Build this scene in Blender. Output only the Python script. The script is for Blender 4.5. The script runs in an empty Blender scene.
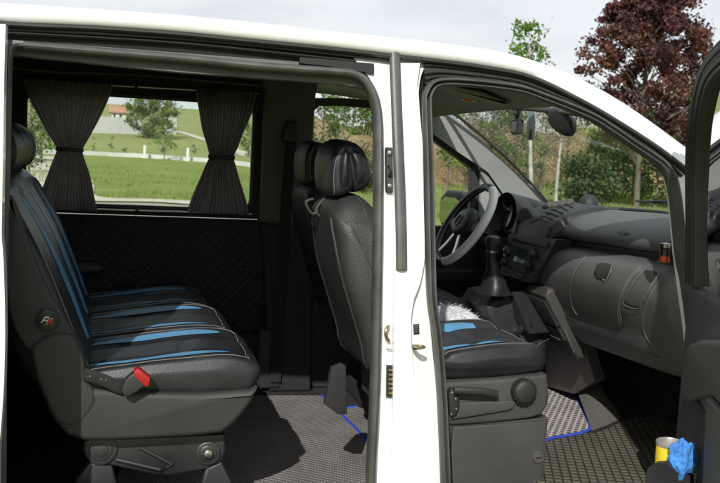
import bpy, bmesh, math, random
from mathutils import Vector, Matrix, noise
from mathutils.bvhtree import BVHTree
random.seed(7)
rad = math.radians
SC = bpy.context.scene
COL = SC.collection

# ------------------------------------------------------------------ camera
F = 930.0; CX, CY = 360.0, 241.5
CAM = Vector((-1.06, -3.2, 1.57))
yaw, pit, rol = rad(14.7), rad(5.5), rad(3.0)
fw = Vector((math.sin(yaw)*math.cos(pit), math.cos(yaw)*math.cos(pit), -math.sin(pit)))
r0 = Vector((math.cos(yaw), -math.sin(yaw), 0)); u0 = r0.cross(fw)
RT = r0*math.cos(rol) + u0*math.sin(rol); UP = -r0*math.sin(rol) + u0*math.cos(rol)
cd = bpy.data.cameras.new('camera'); co = bpy.data.objects.new('camera', cd); COL.objects.link(co)
m = Matrix((RT, UP, -fw)).transposed().to_4x4(); m.translation = CAM; co.matrix_world = m
cd.sensor_width = 36; cd.lens = 36*F/720; cd.clip_end = 5000; cd.clip_start = .05
SC.camera = co
cd.dof.use_dof = True; cd.dof.focus_distance = 2.7; cd.dof.aperture_fstop = 11

def ray(u, v): return fw + RT*((u-CX)/F) - UP*((v-CY)/F)
def at(i, u, v, val):                       # point where the sight line of a photo pixel meets the plane axis_i = val
    d = ray(u, v); return CAM + d*((val-CAM[i])/d[i])
def YP(u, v, y): return at(1, u, v, y)
def yb(z):                                  # tumblehome of the body side
    return -.95 + (.12*max(0, (z-1.2)/.6)**1.5)
def BS(u, v, off=0):
    y = -.9
    for _ in range(12):
        p = YP(u, v, y); y = yb(p.z)+off
    return YP(u, v, y)

# ------------------------------------------------------------------ materials
def newmat(name):
    m = bpy.data.materials.new(name); m.use_nodes = True
    return m, m.node_tree.nodes, m.node_tree.links
def mathn(N, L, op, a, b=None, c=None):
    n = N.new('ShaderNodeMath'); n.operation = op
    for i, x in enumerate((a, b, c)):
        if x is None: continue
        if isinstance(x, (int, float)): n.inputs[i].default_value = x
        else: L.new(x, n.inputs[i])
    return n.outputs[0]
def M(name, col, rough=.6, metal=0, var=.15, vscale=6, bump=0, bscale=300, coat=0, spec=.5, col2=None, detail=4):
    m, N, L = newmat(name); b = N['Principled BSDF']
    b.inputs['Roughness'].default_value = rough; b.inputs['Metallic'].default_value = metal
    b.inputs['Coat Weight'].default_value = coat; b.inputs['Coat Roughness'].default_value = .08
    b.inputs['Specular IOR Level'].default_value = spec
    tc = N.new('ShaderNodeTexCoord')
    nz = N.new('ShaderNodeTexNoise'); nz.inputs['Scale'].default_value = vscale; nz.inputs['Detail'].default_value = detail
    L.new(tc.outputs['Object'], nz.inputs['Vector'])
    rp = N.new('ShaderNodeValToRGB'); rp.color_ramp.elements[0].position = .3; rp.color_ramp.elements[1].position = .7
    c1 = tuple(max(0, x*(1-var)) for x in col); c2 = col2 or tuple(min(1, x*(1+var)) for x in col)
    rp.color_ramp.elements[0].color = (*c1, 1); rp.color_ramp.elements[1].color = (*c2, 1)
    L.new(nz.outputs['Fac'], rp.inputs[0]); L.new(rp.outputs[0], b.inputs['Base Color'])
    if bump:
        n2 = N.new('ShaderNodeTexNoise'); n2.inputs['Scale'].default_value = bscale; n2.inputs['Detail'].default_value = 3
        L.new(tc.outputs['Object'], n2.inputs['Vector'])
        bp = N.new('ShaderNodeBump'); bp.inputs['Strength'].default_value = bump; bp.inputs['Distance'].default_value = .002
        L.new(n2.outputs['Fac'], bp.inputs['Height']); L.new(bp.outputs[0], b.inputs['Normal'])
        rr = N.new('ShaderNodeMapRange'); rr.inputs[3].default_value = max(.02, rough-.08); rr.inputs[4].default_value = min(1, rough+.1)
        L.new(nz.outputs['Fac'], rr.inputs[0]); L.new(rr.outputs[0], b.inputs['Roughness'])
    return m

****

- _WORK INSTRUCTIONS_
Copy the listing over exactly, skipping the pictures it holds.

- _FULL OUTPUT_
Build this scene in Blender. Output only the Python script. The script is for Blender 4.5. The script runs in an empty Blender scene.
import bpy, bmesh, math, random
from mathutils import Vector, Matrix, noise
from mathutils.bvhtree import BVHTree
random.seed(7)
rad = math.radians
SC = bpy.context.scene
COL = SC.collection

# ------------------------------------------------------------------ camera
F = 930.0; CX, CY = 360.0, 241.5
CAM = Vector((-1.06, -3.2, 1.57))
yaw, pit, rol = rad(14.7), rad(5.5), rad(3.0)
fw = Vector((math.sin(yaw)*math.cos(pit), math.cos(yaw)*math.cos(pit), -math.sin(pit)))
r0 = Vector((math.cos(yaw), -math.sin(yaw), 0)); u0 = r0.cross(fw)
RT = r0*math.cos(rol) + u0*math.sin(rol); UP = -r0*math.sin(rol) + u0*math.cos(rol)
cd = bpy.data.cameras.new('camera'); co = bpy.data.objects.new('camera', cd); COL.objects.link(co)
m = Matrix((RT, UP, -fw)).transposed().to_4x4(); m.translation = CAM; co.matrix_world = m
cd.sensor_width = 36; cd.lens = 36*F/720; cd.clip_end = 5000; cd.clip_start = .05
SC.camera = co
cd.dof.use_dof = True; cd.dof.focus_distance = 2.7; cd.dof.aperture_fstop = 11

def ray(u, v): return fw + RT*((u-CX)/F) - UP*((v-CY)/F)
def at(i, u, v, val):                       # point where the sight line of a photo pixel meets the plane axis_i = val
    d = ray(u, v); return CAM + d*((val-CAM[i])/d[i])
def YP(u, v, y): return at(1, u, v, y)
def yb(z):                                  # tumblehome of the body side
    return -.95 + (.12*max(0, (z-1.2)/.6)**1.5)
def BS(u, v, off=0):
    y = -.9
    for _ in range(12):
        p = YP(u, v, y); y = yb(p.z)+off
    return YP(u, v, y)

# ------------------------------------------------------------------ materials
def newmat(name):
    m = bpy.data.materials.new(name); m.use_nodes = True
    return m, m.node_tree.nodes, m.node_tree.links
def mathn(N, L, op, a, b=None, c=None):
    n = N.new('ShaderNodeMath'); n.operation = op
    for i, x in enumerate((a, b, c)):
        if x is None: continue
        if isinstance(x, (int, float)): n.inputs[i].default_value = x
        else: L.new(x, n.inputs[i])
    return n.outputs[0]
def M(name, col, rough=.6, metal=0, var=.15, vscale=6, bump=0, bscale=300, coat=0, spec=.5, col2=None, detail=4):
    m, N, L = newmat(name); b = N['Principled BSDF']
    b.inputs['Roughness'].default_value = rough; b.inputs['Metallic'].default_value = metal
    b.inputs['Coat Weight'].default_value = coat; b.inputs['Coat Roughness'].default_value = .08
    b.inputs['Specular IOR Level'].default_value = spec
    tc = N.new('ShaderNodeTexCoord')
    nz = N.new('ShaderNodeTexNoise'); nz.inputs['Scale'].default_value = vscale; nz.inputs['Detail'].default_value = detail
    L.new(tc.outputs['Object'], nz.inputs['Vector'])
    rp = N.new('ShaderNodeValToRGB'); rp.color_ramp.elements[0].position = .3; rp.color_ramp.elements[1].position = .7
    c1 = tuple(max(0, x*(1-var)) for x in col); c2 = col2 or tuple(min(1, x*(1+var)) for x in col)
    rp.color_ramp.elements[0].color = (*c1, 1); rp.color_ramp.elements[1].color = (*c2, 1)
    L.new(nz.outputs['Fac'], rp.inputs[0]); L.new(rp.outputs[0], b.inputs['Base Color'])
    if bump:
        n2 = N.new('ShaderNodeTexNoise'); n2.inputs['Scale'].default_value = bscale; n2.inputs['Detail'].default_value = 3
        L.new(tc.outputs['Object'], n2.inputs['Vector'])
        bp = N.new('ShaderNodeBump'); bp.inputs['Strength'].default_value = bump; bp.inputs['Distance'].default_value = .002
        L.new(n2.outputs['Fac'], bp.inputs['Height']); L.new(bp.outputs[0], b.inputs['Normal'])
        rr = N.new('ShaderNodeMapRange'); rr.inputs[3].default_value = max(.02, rough-.08); rr.inputs[4].default_value = min(1, rough+.1)
        L.new(nz.outputs['Fac'], rr.inputs[0]); L.new(rr.outputs[0], b.inputs['Roughness'])
    return m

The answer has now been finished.